Il silenzio esalta i suoni della natura, soprattutto dentro la foresta. I tuoni diventano scosse vibranti di luce, mentre la sinuosità del movimento delle acque dei fiumi è sulle tracce di un diapason inquieto. Anche il pericolo ha un suono, anzi più d’uno, come la notte e il giorno, addormentandosi e poi svegliandosi con la voce degli uccelli e degli altri animali dell’Amazzonia.

LA DIMENSIONE SONORA E’ PROPRIO la prima sensazione che l’osservatore percepisce nel visitare la mostra Sebastião Salgado. Amazônia al MAXXI – Museo nazionale delle arti del XXI secolo di Roma (fino al 13 febbraio 2022), così come l’ha concepita la curatrice Lélia Wanick Salgado. Un’intima connessione con il paesaggio naturale sollecitata dalla musica, realizzata dal compositore Jean-Michel Jarre frugando anche negli archivi sonori del museo etnografico di Ginevra. Al di là dell’estetizzazione in parte amplificata, la bellezza dirompente delle oltre 200 fotografie in bianco e nero è il dispositivo per trasformare in manifesto politico il messaggio che Sebastião Salgado (Aimorés, Brasile 1944, vive e lavora a Parigi) ha abbracciato da trent’anni con l’immancabile supporto della moglie Lélia e del loro figlio Juliano Ribeiro (codirettore con Wim Wenders del documentario Il sale della terra), line producer delle interviste video a capi e sciamani delle 12 etnie ritratte, sulle circa 190 presenti nei territori indigeni.

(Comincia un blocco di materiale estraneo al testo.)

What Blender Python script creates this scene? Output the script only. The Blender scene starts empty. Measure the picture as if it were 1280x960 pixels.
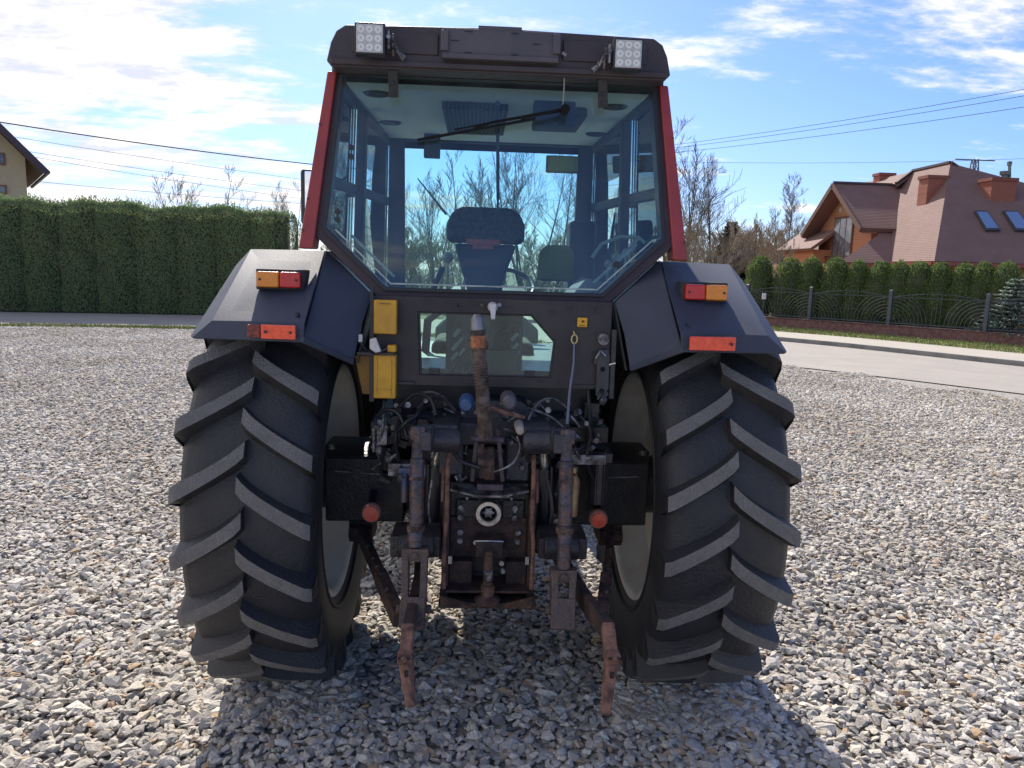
import bpy, bmesh, math, random
import numpy as np
from mathutils import Vector, Matrix
R=math.radians; PI=math.pi
random.seed(7); RNG=np.random.default_rng(7)
sc=bpy.context.scene
COL=sc.collection
# ------------------------------------------------------------------ camera
CX,CY,CH=-.064,-3.4,1.817
YAW,PITCH,ROLL,F=2.74,8.47,1.77,960.
y_,p_,r_=R(YAW),R(PITCH),R(ROLL)
FW=np.array([math.sin(y_)*math.cos(p_),math.cos(y_)*math.cos(p_),-math.sin(p_)])
RT=np.array([math.cos(y_),-math.sin(y_),0.]); UP=np.cross(RT,FW)
CR=RT*math.cos(r_)+UP*math.sin(r_); CU=-RT*math.sin(r_)+UP*math.cos(r_)
CC=np.array([CX,CY,CH])
def atY(px,py,Y):
    d=FW+CR*(px-640)/F-CU*(py-480)/F
    return Vector(CC+d*(Y-CY)/d[1])
def atG(px,py,Z=0.):
    d=FW+CR*(px-640)/F-CU*(py-480)/F
    return Vector(CC+d*(Z-CH)/d[2])
cam=bpy.data.cameras.new('camera'); co=bpy.data.objects.new('camera',cam); COL.objects.link(co)
cam.sensor_width=36; cam.lens=36*F/1280; cam.clip_end=2000; cam.clip_start=.05
M=Matrix(((CR[0],CU[0],-FW[0],CX),(CR[1],CU[1],-FW[1],CY),(CR[2],CU[2],-FW[2],CH),(0,0,0,1)))
co.matrix_world=M; sc.camera=co
# ------------------------------------------------------------------ materials
MATS={}
def mat(name,base,rough=.6,metal=0.,c2=None,scale=8.,amt=.5,bump=0.,bscale=40.,c3=None,s3=3.,a3=.5,island=None,spec=None,coat=0.,soft=.12,transl=0.):
    """procedural principled: base, noise-mixed second colour c2, third colour c3 in broader patches, bump, per-island tint list"""
    if name in MATS: return MATS[name]
    m=bpy.data.materials.new(name); m.use_nodes=True; nt=m.node_tree; N=nt.nodes; L=nt.links
    b=N['Principled BSDF']; b.inputs['Roughness'].default_value=rough; b.inputs['Metallic'].default_value=metal
    if spec is not None: b.inputs['Specular IOR Level'].default_value=spec
    if coat: b.inputs['Coat Weight'].default_value=coat; b.inputs['Coat Roughness'].default_value=.25
    tc=N.new('ShaderNodeTexCoord')
    def rgb(c):
        n=N.new('ShaderNodeRGB'); n.outputs[0].default_value=(*c,1); return n.outputs[0]
    if island:
        g=N.new('ShaderNodeNewGeometry'); cr=N.new('ShaderNodeValToRGB'); cr.color_ramp.interpolation='CONSTANT' if len(island)>2 else 'LINEAR'
        els=cr.color_ramp.elements
        while len(els)<len(island): els.new(.5)
        acc=0
        tot=sum(w for _,w in island)
        for e,(c,w) in zip(els,island):
            e.color=(*c,1)
        for i,(c,w) in enumerate(island):
            els[i].position=acc/tot if len(island)>2 else float(i); acc+=w
        L.new(g.outputs['Random Per Island'],cr.inputs[0]); cur=cr.outputs[0]
    else: cur=rgb(base)
    def patch(cur,c,s,a,det=6.):
        no=N.new('ShaderNodeTexNoise'); no.inputs['Scale'].default_value=s; no.inputs['Detail'].default_value=det; no.inputs['Roughness'].default_value=.62
        L.new(tc.outputs['Object'],no.inputs['Vector'])
        mr=N.new('ShaderNodeMapRange'); mr.inputs[1].default_value=.5-soft+(.5-a)*.35; mr.inputs[2].default_value=.5+soft+(.5-a)*.35
        L.new(no.outputs[0],mr.inputs[0])
        mx=N.new('ShaderNodeMix'); mx.data_type='RGBA'; L.new(mr.outputs[0],mx.inputs[0]); L.new(cur,mx.inputs[6]); mx.inputs[7].default_value=(*c,1)
        return mx.outputs[2],mr.outputs[0]
    if c3 is not None: cur,_=patch(cur,c3,s3,a3)
    if c2 is not None: cur,_=patch(cur,c2,scale,amt)
    L.new(cur,b.inputs['Base Color'])
    if bump:
        no=N.new('ShaderNodeTexNoise'); no.inputs['Scale'].default_value=bscale; no.inputs['Detail'].default_value=5
        L.new(tc.outputs['Object'],no.inputs['Vector'])
        bp=N.new('ShaderNodeBump'); bp.inputs['Strength'].default_value=bump; bp.inputs['Distance'].default_value=.01
        L.new(no.outputs[0],bp.inputs['Height']); L.new(bp.outputs[0],b.inputs['Normal'])
        mr=N.new('ShaderNodeMapRange'); mr.inputs[3].default_value=max(.05,rough-.12); mr.inputs[4].default_value=min(1,rough+.12)
        L.new(no.outputs[0],mr.inputs[0]); L.new(mr.outputs[0],b.inputs['Roughness'])
    if transl:
        t=N.new('ShaderNodeBsdfTranslucent'); L.new(cur,t.inputs[0]); ms=N.new('ShaderNodeMixShader'); ms.inputs[0].default_value=transl
        L.new(b.outputs[0],ms.inputs[1]); L.new(t.outputs[0],ms.inputs[2]); L.new(ms.outputs[0],N['Material Output'].inputs[0])
    MATS[name]=m; return m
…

«HO SCATTATO QUESTE FOTOGRAFIE in un momento in cui ero convinto di trovarmi in paradiso. Stavo fotografando le cose più belle che esistono al mondo e avevo il dovere di trasformarle in immagini, affinché tutti potessero vedere quell’immensa bellezza», afferma il fotografo brasiliano. Prima tappa di un tour internazionale, prodotta dal MAXXI insieme a Contrasto, Amazônia è anche una carrellata di diversi generi fotografici – il reportage, la fotografia naturalistica, la fotografia antropologica, il ritratto – interpretati dall’autore per poter offrire una visione più ampia.

SONO PARTICOLARMENTE INTENSI i ritratti delle donne del gruppo etnico Ashaninka, dei Suruwaha, degli Yaminawá, ma non meno degli scatti che illustrano la vita quotidiana dei gruppi più isolati come i Zo’è nel nord del Brasile e i Korubo. Un mondo sino ad oggi preservato – grazie anche al ruolo fondamentale della Funai (Fundação Nacional do Índio), organizzazione governativa brasiliana che dal 1967 tutela i popoli indigeni e le loro terre – che rischia di scomparire per le politiche criminali del governo Bolsonaro responsabile della distruzione di milioni di ettari di foresta amazzonica e delle violenze sulle popolazioni locali.

ATTRAVERSO UN LAVORO autofinanziato durato sei anni e 48 spedizioni, frutto di una lunga fase preparatoria dove la fotografia rappresenta solo il momento conclusivo – si parte dalla richiesta di autorizzazione alla Funai e, in caso positivo, dall’accettazione da parte delle comunità di accogliere la spedizione fotografica – Salgado ha reso visibile agli occhi del mondo intero la realtà stupefacente dell’Amazzonia e le minacce che la attanagliano.

«ARRIVA QUESTO TIZIO DA PARIGI accompagnato da un sacco di gente con le attrezzature» – ha affermato durante la conferenza stampa. «Alla fine, però, sbarco di fronte a degli esseri umani e so che sono svegli e vivaci tanto quanto lo sono io, lo siamo noi. Gli indios sono molto curiosi, spesso molto più di tanti che vivono nel cosiddetto occidente. Le famiglie che abbiamo contattato sono state tutte d’accordo ad essere visitate e fotografate. Sono molto consapevoli di quello che facciamo. Le comunità indigene dell’Amazzonia non sono mai state minacciate come al giorno d’oggi, ma d’altro canto non sono neanche mai state così organizzate. Sono tutte legate, in qualche maniera, ad una delle varie associazioni che si occupa della loro tutela».

CONCRETAMENTE IL FOTOGRAFO, con il suo gruppo di lavoro, si sta attivando per far accreditare alcune delegazioni degli indios a COP 26 – XXVI Convenzione quadro delle Nazioni Unite sui cambiamenti climatici, in programma a Glasgow dal 31 ottobre al 12 novembre. «Il governo brasiliano non accredita la delegazione degli indios. Ci vanno loro ma coloro di cui si parla o si dovrebbe parlare sono assenti».